Thursday, December 16, 2010

Speaking Engagements REALLY Work, If You Work At It!

On his Legal Marketing Blog, Tom Kane offers motivational thoughts on public speaking:

Speaking engagements make my top 10 list of best marketing practices. Like writing articles, columns or books, speaking adds the additional advantage of putting you in the same room with potential clients where you can demonstrate your knowledge and expertise AND develop an emotional bond with your audience. Moreover, if the seminar or speech is sponsored by a respected organization, you receive instant credibility because of that association.

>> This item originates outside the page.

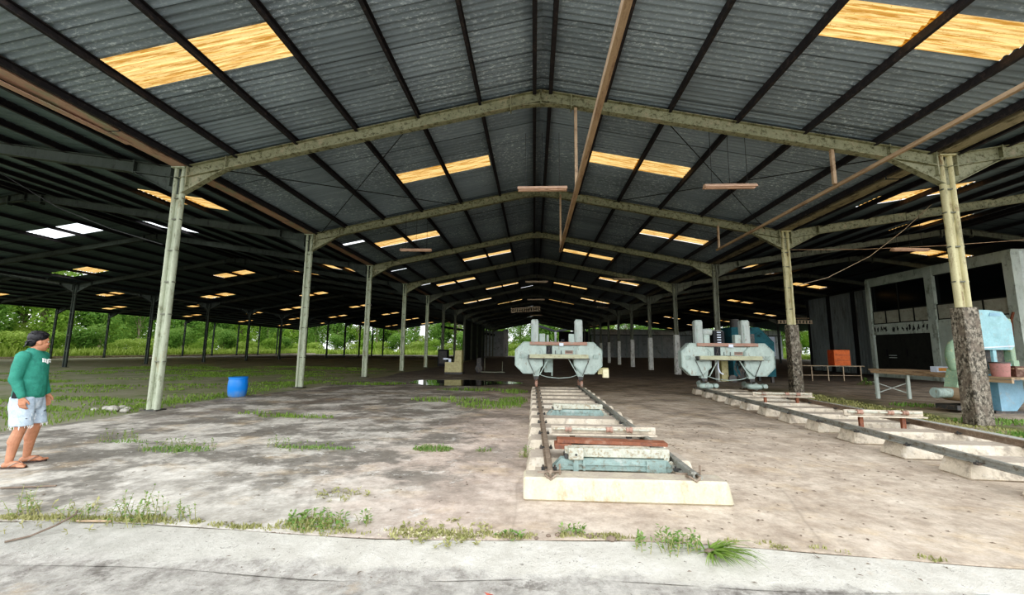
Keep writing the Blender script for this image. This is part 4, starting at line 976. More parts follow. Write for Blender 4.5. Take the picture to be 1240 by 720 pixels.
# grimy faded lettering on the band
b = MB(); r2 = random.Random(11); y = YB - .35
while y > 24.35:
    h = r2.uniform(.16, .34); wv = r2.uniform(.07, .16)
    for q in range(r2.randint(2, 3)): b.box((-.012, y - r2.uniform(0, wv), 3.02 + r2.uniform(-.1, .1)), (.012, r2.uniform(.03, .06), h * r2.uniform(.6, 1.1)), (r2.uniform(-.4, .4), 0, 0))
    if r2.random() < .5: b.box((-.012, y - wv / 2, 3.02 + r2.uniform(-.1, .1)), (.012, wv, .035))
    y -= wv + r2.uniform(.05, .2) + (.25 if r2.random() < .15 else 0)
tag(b.build('faded_lettering', M['grime'], t), kind='stuff')
b = MB(); b.tube([(-.1, YA + .35, 2.3), (-.1, YA + .30, 3.1), (-.06, YA + .2, 3.45)], .05, 8); b.build('rust_pipe', M['rust'], t)

# ------------------------------------------------------------------ far walls
def panel_wall(name, p0, p1, h, n, gap, m1, m2, z0=0, par=None):
    p0, p1 = V(*p0), V(*p1); d = (p1 - p0); L = d.length; u = d / L; a = math.atan2(u.y, u.x)
    b = MB(); c = (p0 + p1) / 2; b.box((c.x, c.y, z0 + h / 2), (L, .12, h), (0, 0, a)); o = struct(b.build(name, M[m2]))
    nrm = V(u.y, -u.x, 0)
    b = MB()
    for i in range(n):
        c = p0 + u * (L * (i + .5) / n) + nrm * .08; w_ = L / n - gap
        k = max(3, int(w_ / .25))
        for j in range(k): b.box((c.x + u.x * (j - (k - 1) / 2) * w_ / k, c.y + u.y * (j - (k - 1) / 2) * w_ / k, z0 + h / 2), (w_ / k * .8, .06, h - .1), (0, 0, a))
    b.build('sheet_panel', M[m1], o); return o
panel_wall('wall_back', (23.6, 36.5, 0), (33.6, 35.2, 0), 6.0, 5, .75, 'wall_dark', 'black')
panel_wall('wall_right', (23.6, 36.3, 0), (23.4, 28.45, 0), 6.0, 3, .45, 'wall_dark', 'black')
panel_wall('wall_far_right', (13.5, 97.6, 0), (57, 97.6, 0), 5.2, 16, .3, 'wall_conc', 'wall_dark')
b = MB(); b.box((35, 97.4, 5.9), (43.5, .1, 1.3)); struct(b.build('wall_far_upper', M['wall_pale']))
b = MB(); b.box((35, 96.9, 5.22), (43.5, .3, .14)); struct(b.build('trim_4', M['black']))
panel_wall('wall_left', (AX - .3, 77, 0), (AX - .3, 55.5, 0), 5.6, 6, 1.2, 'wall_conc', 'black')
b = MB(); b.box((-9.6, 97.8, 3.0), (4.6, .2, 6.0)); struct(b.build('wall_far_left', M['wall_conc']))
t = thing('gate_pillar', 'pale concrete gate pillar at the far end opening of the main hall', 'pillar', (-6.7, 97.5, 0)); b = MB(); b.box((0, 0, 3.2), (1.15, .6, 6.4)); b.build('shaft', M['wall_pale'], t)
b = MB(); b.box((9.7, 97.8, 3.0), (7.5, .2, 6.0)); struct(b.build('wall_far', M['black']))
t = thing('far_canopy', 'dark V-shaped canopy roof beyond the far end of the main hall', 'canopy', (5.2, 103, 0))
b = MB(); b.bar((-6.0, 0, 8.2), (.2, 0, 6.25), .3, .55, (0, 0, 1)); b.bar((.2, 0, 6.25), (7.0, 0, 7.4), .3, .55, (0, 0, 1)); b.build('beam', M['black'], t)
b = MB(); b.box((.2, 0, 3.0), (.5, .5, 6.2)); b.build('post', M['wall_conc'], t)
t = thing('far_canopy', 'dark tie beam under the far gable of the left side bay', 'canopy', (-16, 97.8, 0))
b = MB(); b.bar((-6.5, 0, 7.0), (6.6, 0, 5.0), .3, .5); b.build('beam', M['black'], t)
# ------------------------------------------------------------------ vegetation
def crown(seed, n, rx, ry, rz_, zc, leaf, lobes=9, flat=.5):
    r2 = random.Random(seed); vs = []; fs = []
    L = []
    for i in range(lobes):
        a = r2.uniform(0, 2 * PI); h = r2.uniform(-.75, .8); q = math.sqrt(max(.05, 1 - h * h)) * r2.uniform(.3, .8)
        L.append((math.cos(a) * q * rx * .8, math.sin(a) * q * ry * .8, zc + h * rz_ * .75, r2.uniform(.32, .52)))
    for i in range(n):
        cx, cy, cz, s = r2.choice(L)
        d = V(r2.gauss(0, 1), r2.gauss(0, 1), r2.gauss(0, 1)).normalized() * (r2.uniform(.72, 1.02))
        p = V(cx + d.x * rx * s, cy + d.y * ry * s, max(.1, cz + d.z * rz_ * s))
        nn = (d + V(r2.gauss(0, .5), r2.gauss(0, .5), r2.gauss(0, .5) + .3)).normalized()
        x = nn.orthogonal().normalized(); x.rotate(Matrix.Rotation(r2.uniform(0, 6.28), 3, nn)); y = nn.cross(x)
        a_, b_ = leaf * r2.uniform(.6, 1.25), leaf * r2.uniform(.3, .55); k = len(vs)
        vs += [p - x * a_ * .5, p + y * b_ * .5, p + x * a_ * .5 + nn * a_ * -.1, p - y * b_ * .5]; fs.append((k, k + 1, k + 2, k + 3))
    b = MB(); b.add(vs, fs); return b, L
def tree(kind, seed, n, rx, rz_, zc, leaf, mat, trunk=True, lobes=9):
    t = thing('tree' if trunk else 'bush', 'x', 'tree' if trunk else 'bush')
    b, L = crown(seed, n, rx, rx, rz_, zc, leaf, lobes); b.build('foliage', M[mat], t, fixn=False)
    tb = MB(); h = zc if trunk else zc * .5; tb.tube([(0, 0, 0), (.08, .05, h * .5), (-.05, .1, h)], [.22 if trunk else .08, .17 if trunk else .06, .10 if trunk else .04], 8)
    for l in L[:6]: tb.tube([(0, .05, h * .55), (l[0] * .5, l[1] * .5, (h * .6 + l[2]) / 2 + .2), (l[0], l[1], l[2])], [.09 if trunk else .04, .05, .02], 5)
    tb.build('trunk', M['bark'], t); return t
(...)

The benefits of speaking include:

  • A captive audience to connect with and, if your talk is topical and interesting (heaven help us that is not) to attendees;
  • Personally interact, during your speech, and any networking opportunities, with attendees that can help build relationships. and
  • The opportunity to subtlety provide information about your practice and your law firm.

So, what can you do to put yourself in a position to speak to your target audience(s)? You can start with:

  1. Researching organizations that your clients and desired prospects belong to, and contact their conference planning chair to ask to get on their speaking panel on topics relevant to their members and in your area of expertise;
  2. Prepare a top flight presentation, that does not come across as a sales pitch;
  3. Keep your video presentation, whether PowerPoint or otherwise, short sweet and to the point (few words per slide with engaging pictures) as the slides should be a tool not the presentation.

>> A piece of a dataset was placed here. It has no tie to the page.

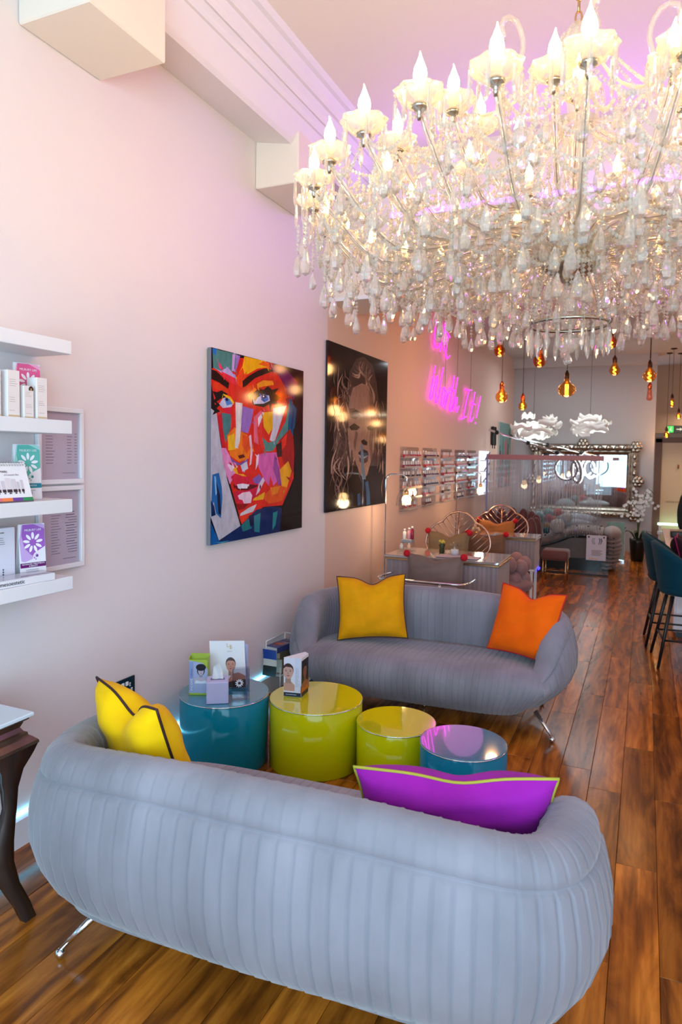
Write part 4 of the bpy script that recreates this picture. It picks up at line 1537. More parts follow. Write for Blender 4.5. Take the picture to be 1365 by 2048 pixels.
legp = [(0.615, 0.0, 0.072), (0.58, -0.006, 0.058), (0.53, -0.020, 0.036), (0.47, -0.027, 0.024), (0.41, -0.028, 0.020), (0.35, -0.036, 0.024), (0.29, -0.046, 0.032), (0.22, -0.046, 0.031), (0.14, -0.028, 0.027), (0.06, 0.004, 0.024), (0.0, 0.022, 0.022)]


def cab_leg(cx_, cy_, sx_, sy_):
    rows_ = []
    for z, off, hw in legp:
        px, py = cx_ + sx_ * (off * 0.5 - hw * 0.25), cy_ + sy_ * (off - hw * 0.3)
        rows_.append([(px - hw * 0.62, py - hw, z), (px + hw * 0.62, py - hw, z), (px + hw * 0.62, py + hw, z), (px - hw * 0.62, py + hw, z)])
    m_ = MB().grid(rows_, closev=True, smooth=True)
    m_.add(rows_[-1], [(0, 1, 2, 3)])
    m_.add(rows_[0], [(0, 1, 2, 3)])
    return m_.build('leg', DARKWOOD, ct, world=True, fix=True)


for cx_, sx_ in ((X1 - 0.02, 1), (X0 + 0.05, -1)):
    for cy_, sy_ in ((Y1 - 0.015, 1), (Y0 + 0.03, -1)):
        cab_leg(cx_, cy_, sx_, sy_)

# ------------------------------------------------------------------ things on the drum tables
ZT1_ = 0.3602


def panel_pts(o, ex, ey, w, h):
    return [o, o + ex * w, o + ex * w + ey * h, o + ey * h]


# green leaflet holder with a dark-haired woman
t = thing('brochure_box', 'green and lilac brochure box with a dark-haired woman, on the teal drum', 'box', (0.205, 2.875, ZT1_), R(24))
w_, d_, h_ = 0.098, 0.05, 0.185
MB().bb((-w_ / 2, -d_ / 2, 0), (w_ / 2, -d_ / 2 + 0.003, h_)).bb((-w_ / 2, -d_ / 2, 0), (-w_ / 2 + 0.003, d_ / 2, h_ + 0.012)).bb((w_ / 2 - 0.003, -d_ / 2, 0), (w_ / 2, d_ / 2, h_ + 0.008)).bb((-w_ / 2, d_ / 2 - 0.003, 0), (w_ / 2, d_ / 2, h_ + 0.02)).bb((-w_ / 2, -d_ / 2, 0), (w_ / 2, d_ / 2, 0.003)).build('card_box', M('lime_card', (176, 196, 70), 0.45), t)
Mt = full(t)
fr_ = Frame(Mt @ Vector((-w_ / 2, -d_ / 2, 0)), Mt.to_3x3() @ Vector((1, 0, 0)), (0, 0, 1), 0.0004)
p = Print(fr_)
p.poly([(0.001, 0.012), (w_ - 0.001, 0.012), (w_ - 0.001, h_ - 0.05), (0.07, h_ - 0.016), (0.001, h_ - 0.004)], (174, 182, 214))
p.rect(0.001, 0.02, 0.024, h_ - 0.012, (150, 160, 205))
face_print(p, 0.062, 0.125, 0.021, (200, 184, 200), (22, 18, 34), top=(230, 234, 246))
p.ell(0.062, 0.146, 0.026, 0.018, (22, 18, 34))
p.build('printed_front', t)
fr2 = Frame(Mt @ Vector((-w_ / 2, -d_ / 2, 0)), (0, 0, 1), Mt.to_3x3() @ Vector((-1, 0, 0)), 0.0004)
text('incont', fr2, 0.055, -0.0135, 0.026, WHITEINK, 'lettering', t, lift=0.0024)
text('advice', fr2, 0.118, -0.0135, 0.016, M('ink_violet', (110, 110, 170), 0.5), 'lettering', t, lift=0.0024)

# white salon card with a woman with closed eyes
t = thing('salon_card', 'large white folded card with a woman with closed eyes on the teal drum', 'card', (0.33, 2.99, ZT1_))
exs, n_ = Vector((0.88, 0.475, 0)).normalized(), Vector((0.475, -0.88, 0)).normalized()
eyl = (Vector((0, 0, 1)) * math.cos(R(9)) - n_ * math.sin(R(9)) + exs * -0.06).normalized()
o = Vector((0.215, 2.965, ZT1_ + 0.003))
nn = exs.cross(eyl).normalized()
MB().prism([q - nn * 0.005 for q in panel_pts(o, exs, eyl, 0.185, 0.245)], nn * 0.005).build('front_leaf', PAPER, t, world=True)
MB().prism([q - nn * 0.005 for q in panel_pts(o - n_ * 0.05, exs, (Vector((0, 0, 1)) * 0.99 + n_ * 0.07).normalized(), 0.19, 0.225)], nn * -0.002).build('back_leaf', M('lilac_card', (176, 170, 208), 0.5), t, world=True)
fr_ = Frame(o, exs, eyl, 0.0004)
p = Print(fr_)
p.poly([(0.06, 0.001), (0.184, 0.001), (0.184, 0.052), (0.15, 0.075), (0.115, 0.058), (0.07, 0.03)], (62, 46, 44))
p.poly([(0.085, 0.03), (0.184, 0.045), (0.184, 0.062), (0.148, 0.080), (0.112, 0.072)], (196, 128, 108))
face_print(p, 0.108, 0.118, 0.036, (206, 140, 120), (76, 48, 44), hair_long=False, lips=(176, 70, 76))
p.build('printed_front', t)
text('L', fr_, 0.096, 0.222, 0.030, GOLDINK, 'monogram_lettering', t, lift=0.002, sx=0.8)
text('B', fr_, 0.112, 0.212, 0.030, GOLDINK, 'monogram_lettering', t, lift=0.002, sx=0.8)
text('BEAUTY', fr_, 0.106, 0.190, 0.007, GOLDINK, 'lettering', t, lift=0.002)

# tissue cube
t = thing('tissue_box', 'lilac tissue cube with a white tissue poking out, on the teal drum', 'box', (0.345, 2.835, ZT1_), R(33))
MB().rbox((0, 0, 0.055), (0.108, 0.108, 0.109), 0.003).build('carton', M('lilac_carton', (196, 190, 226), 0.5, noise=(5, 0.06)), t)
MB().rbox((0, 0, 0.1098), (0.07, 0.03, 0.001), 0.0004).build('opening', M('slot_shadow', (120, 108, 140), 0.7), t)
tr = []
for i in range(9):
    u = -1 + i / 4
    tr.append([(0.028 * u * (1 - 0.25 * k / 6), 0.008 * math.sin(5 * u + k) * (0.4 + k / 6), 0.108 + 0.012 * k + 0.01 * (k / 6) * math.cos(3 * u)) for k in range(7)])
tm = MB().grid(tr)
tm.grid([[(x, y + 0.001, z) for x, y, z in r_] for r_ in tr])
tm.build('tissue', WHITE, t)

# clear acrylic leaflet block
t = thing('acrylic_stand', 'clear acrylic stand etched with a white flower, on the teal drum', 'stand', (0.436, 2.905, ZT1_), R(38))
MB().rbox((0, 0, 0.006), (0.088, 0.052, 0.011), 0.002).build('foot', glass_mat('thick_acrylic', (0.90, 0.90, 0.93), 1.5), t)
ac = MB().rbox((0, -0.012, 0.085), (0.088, 0.004, 0.150), 0.001).rbox((0, 0.014, 0.085), (0.088, 0.004, 0.150), 0.001)
ac.rbox((-0.042, 0.001, 0.085), (0.004, 0.026, 0.150), 0.001).rbox((0.042, 0.001, 0.085), (0.004, 0.026, 0.150), 0.001)
ac.build('pocket', MATS['thick_acrylic'], t)
Mt = full(t)
p = Print(Frame(Mt @ Vector((-0.044, -0.0142, 0.01)), Mt.to_3x3() @ Vector((1, 0, 0)), (0, 0, 1), 0.0004))
for k in range(11):
    a_ = 2 * PI * k / 11
    p.ell(0.036 + 0.014 * math.cos(a_), 0.076 + 0.014 * math.sin(a_), 0.0072, 0.0026, (244, 242, 248), rot=a_)
p.build('etched_flower', t)

# three-sided brochure on the lime drum
t = thing('brochure', 'tall brochure with two portraits standing on the lime drum', 'brochure', (0.635, 3.135, 0.3402), 0)
A_, B_, C_ = Vector((0.585, 3.085, 0.3412)), Vector((0.678, 3.105, 0.3412)), Vector((0.668, 3.205, 0.3412))
hh = Vector((0, 0, 0.205))
MB().prism([A_, B_, C_, C_ + Vector((-0.03, 0.02, 0))], hh).build('card', PAPER, t, world=True)
exf = (B_ - A_).normalized()
wf_ = (B_ - A_).length
fr_ = Frame(A_, exf, (0, 0, 1), 0.0004)
p = Print(fr_)
p.rect(0.001, 0.001, wf_ - 0.001, 0.204, (226, 222, 238))
p.poly([(0.001, 0.03), (wf_ - 0.001, 0.03), (wf_ - 0.001, 0.05), (0.06, 0.062), (0.035, 0.085), (0.001, 0.07)], (196, 150, 138))
face_print(p, 0.024, 0.130, 0.040, (206, 160, 150), (70, 46, 44), hair_long=False, lips=(180, 90, 96))
p.rect(0.001, 0.001, wf_ - 0.001, 0.022, (24, 40, 66))
p.rect(0.012, 0.010, 0.07, 0.0125, (190, 200, 220))
p.rect(0.060, 0.022, wf_ - 0.001, 0.204, (214, 214, 236))
p.lines(0.064, 0.150, 0.022, 15, 0.0068, 0.0012, (120, 118, 146), rr)
p.build('printed_front', t)
exs2 = (C_ - B_).normalized()
ws_ = (C_ - B_).length
p = Print(Frame(B_, exs2, (0, 0, 1), 0.0004))
p.rect(0.001, 0.001, ws_ - 0.001, 0.19, (30, 22, 24))
face_print(p, 0.05, 0.128, 0.036, (150, 92, 66), (18, 12, 14), top=(196, 104, 30), lips=(130, 50, 46))
p.rect(0.001, 0.001, ws_ - 0.001, 0.022, (20, 26, 44))
p.build('printed_side', t)

# books in a white wire rack between the far sofa and the wall
rk = thing('book_rack', 'white wire rack holding books between the far sofa and the wall', 'rack', (0.068, 4.03, 0))
m_ = MB()
rx0, rx1, ry0, ry1 = -0.058, 0.052, -0.14, 0.12
for x, y in ((rx0, ry0), (rx1, ry0), (rx0, ry1), (rx1, ry1)):
    m_.cyl((x, y, 0.0), (x, y, 0.36 if y > 0 or x < 0 else 0.20), 0.004, n=8)
for z in (0.02, 0.14):
    m_.tube([(rx0, ry0, z), (rx1, ry0, z), (rx1, ry1, z), (rx0, ry1, z)], 0.0035, 6, closed=True)
m_.tube([(rx0, ry0, 0.36), (rx0, ry1, 0.36)], 0.0035, 6).tube([(rx0, ry1, 0.36), (rx1, ry1, 0.36)], 0.0035, 6)
m_.build('wire_frame', WHITE, rk)
ts = MB()
for k in range(5):
    y = ry0 + (ry1 - ry0) * (k + 0.5) / 5
    ts.cyl((rx0, y, 0.14), (rx1, y, 0.14), 0.003, n=6)
ts.build('tray_wires', WHITE, rk)


def book(label, loc, sx, sy, th, cover, page, rz, ax=0, art_=None):
    b_ = thing('book', label, 'book', loc, 0, 'books in the wire rack')
    b_.rotation_euler = (R(ax), 0, R(rz))
    m1 = MB().rbox((0, 0, th - 0.002), (sx, sy, 0.0038), 0.001).rbox((0, 0, 0.002), (sx, sy, 0.0038), 0.001).rbox((sx / 2 - 0.002, 0, th / 2), (0.0038, sy, th - 0.001), 0.001)
    m1.build('cover', M('cover_%02x%02x%02x' % cover, cover, 0.25), b_)
    MB().box((-0.004, 0, th / 2), (sx - 0.010, sy - 0.010, th - 0.008)).build('pages', M('pages_%02x%02x%02x' % page, page, 0.7), b_)
    if art_:
        Mt_ = full(b_)
        p_ = Print(Frame(Mt_ @ Vector((-sx / 2, -sy / 2, th)), Mt_.to_3x3() @ Vector((1, 0, 0)), Mt_.to_3x3() @ Vector((0, 1, 0)), 0.0004))
        for x_, y_, a, b, cc in art_:
            p_.ell(sx * x_, sy * y_, sx * a, sy * b, cc)
        p_.build('printed_cover', b_)
    return b_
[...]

Following your presentation you MUST follow up. Do this by promising to send additional information or respond to questions, if the attendees will provide their email address, business card, or other contact information. And if you obtained contact information from them, send them a handwritten note (preferably), letter, email (last choice), or telephone them about your in-person discussion with them.

Bottom line: speaking engagements are still very effective business development techniques. But you must prepare, present well, and most importantly, follow up.